Storica visita del Patriarca Kirill a Pechino. Giovagnoli: colmato distacco di decenni
Poche migliaia di fedeli di discendenza russa. È questa la realtà attuale della Chiesa
ortodossa cinese. In questo contesto si colloca la visita, di sapore storico, che
da alcuni giorni il Patriarca ortodosso di Mosca e di tutte le Russie, Kirill, sta
compiendo a Pechino e in alcune località della Cina. L’obiettivo è quello di rafforzare
la struttura della comunità ortodossa, ottenendo lo status di “religione riconosciuta”
da parte del governo. Alessandro De Carolis ne ha parlato con lo storico della
Cattolica di Milano, Agostino Giovagnoli:
R. – Al momento,
la Chiesa ortodossa cinese è il frutto di una separazione politica, nel 1956, tra
la Cina e l’Unione Sovietica, da cui appunto è nata questa Chiesa che in quel modo
si è staccata da Mosca. Di qui, il tentativo del Patriarcato di Mosca di recuperare
questo legame e, in effetti, dopo questa visita le premesse per fare questa operazione
ci sono. In realtà, si tratta di una presenza religiosa piuttosto minoritaria: si
parla di qualche migliaio di ortodossi senza nessun sacerdote – perché è morto l’unico
sacerdote ortodosso cinese – discendenti per lo più da immigrati russi dei secoli
scorsi.
D. – Quindi, si tratta in sostanza di ricostruire un tessuto ecclesiale
ortodosso in Cina?
R. – Sì, e di affermare la giurisdizione di Mosca su questa
realtà. E questa è un’operazione che supera la quantità, piuttosto ridotta, dei credenti
ortodossi in questo momento. Si tratta di riprendere un legame antico e soprattutto
di affermare l’autorità di un Patriarcato, che è radicato fuori dal territorio cinese,
su credenti cinesi: questo sarebbe un evento di enorme portata, così come è stato
un evento sicuramente di grande rilievo storico la visita stessa di Kirill, ricevuto
dal presidente cinese Xi Jinping. Direi che questo, forse, è il risultato più sorprendente
di questa visita: mai il presidente della Repubblica popolare cinese – dal 1949 in
poi, da Mao in poi – ha ricevuto un’autorità religiosa di questo livello e in particolare
il leader straniero di una Chiesa cristiana. Quindi, si tratta di un’apertura che,
al di là delle sue conseguenze concrete, è già di per sé decisamente sorprendente.
D.
– Come si pone la situazione della Chiesa ortodossa in Cina rispetto alla questione
della libertà religiosa?
R. – Per certi versi, la questione è simile a quello
della Chiesa cattolica. Oltre ai problemi più complessivi che riguardano tutte le
fedi religiose in Cina – cioè il controllo da parte dello Stato nei confronti delle
religioni – si pone il problema supplementare di questo legame con un’autorità spirituale,
un’autorità religiosa che si colloca al di là dei confini nazionali. Questo è qualcosa
che, come sappiamo, ha turbato notevolmente la vita dei cattolici cinesi che sono
guardati con sospetto da parte delle autorità, perché rispondono ad un’autorità spirituale
“straniera”, dal punto di vista cinese, cioè al Papa, e per questo sono quindi considerati
una forma di interferenza con la loro attività nella realtà della società cinese.
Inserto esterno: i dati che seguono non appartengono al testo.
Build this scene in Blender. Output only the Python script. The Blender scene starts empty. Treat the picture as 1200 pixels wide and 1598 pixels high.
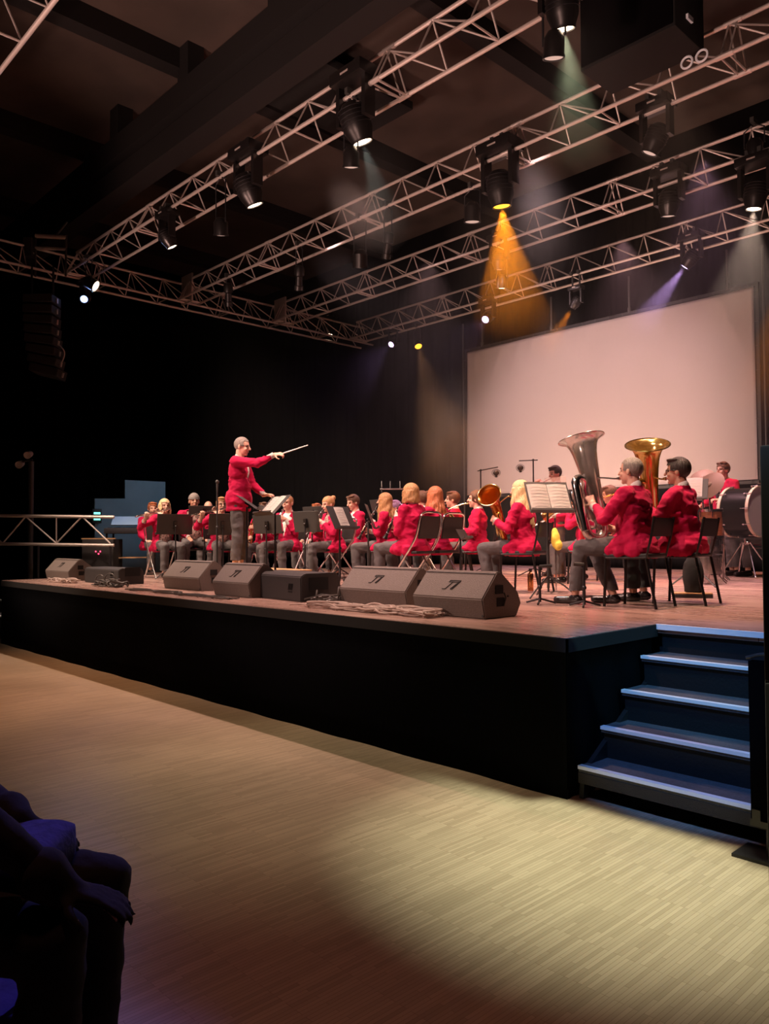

Analogamente, gli ortodossi che intendono mantenere questo legame con Mosca – per
esempio, per ciò che riguarda la formazione dei sacerdoti ortodossi, che può avvenire
solo a Mosca, perché ovviamente non ci sono strutture in Cina per la formazione di
ortodossi cinesi – questo tipo di legami è visto con grande ostilità, perché fuoriesce
dal quadro delle religioni così come è concepito dal regime comunista di Pechino.
D.
– Tra l’altro, rispetto alla Chiesa cattolica, quella ortodossa non ha una unica autorità
di riferimento…
R. – Questo è vero. In realtà, però, nessuno mette in discussione
che un eventuale legame con un’autorità religiosa non cinese sia – nel caso degli
ortodossi in Cina – il Patriarcato di Mosca, proprio perché gli ortodossi che sono
attualmente presenti in Cina e che sono poche migliaia, sono in realtà discendenti
di russi, e quindi sono storicamente legati alla Chiesa di Mosca, tanto che fino al
1956 questo legame ancora era ufficialmente riconosciuto.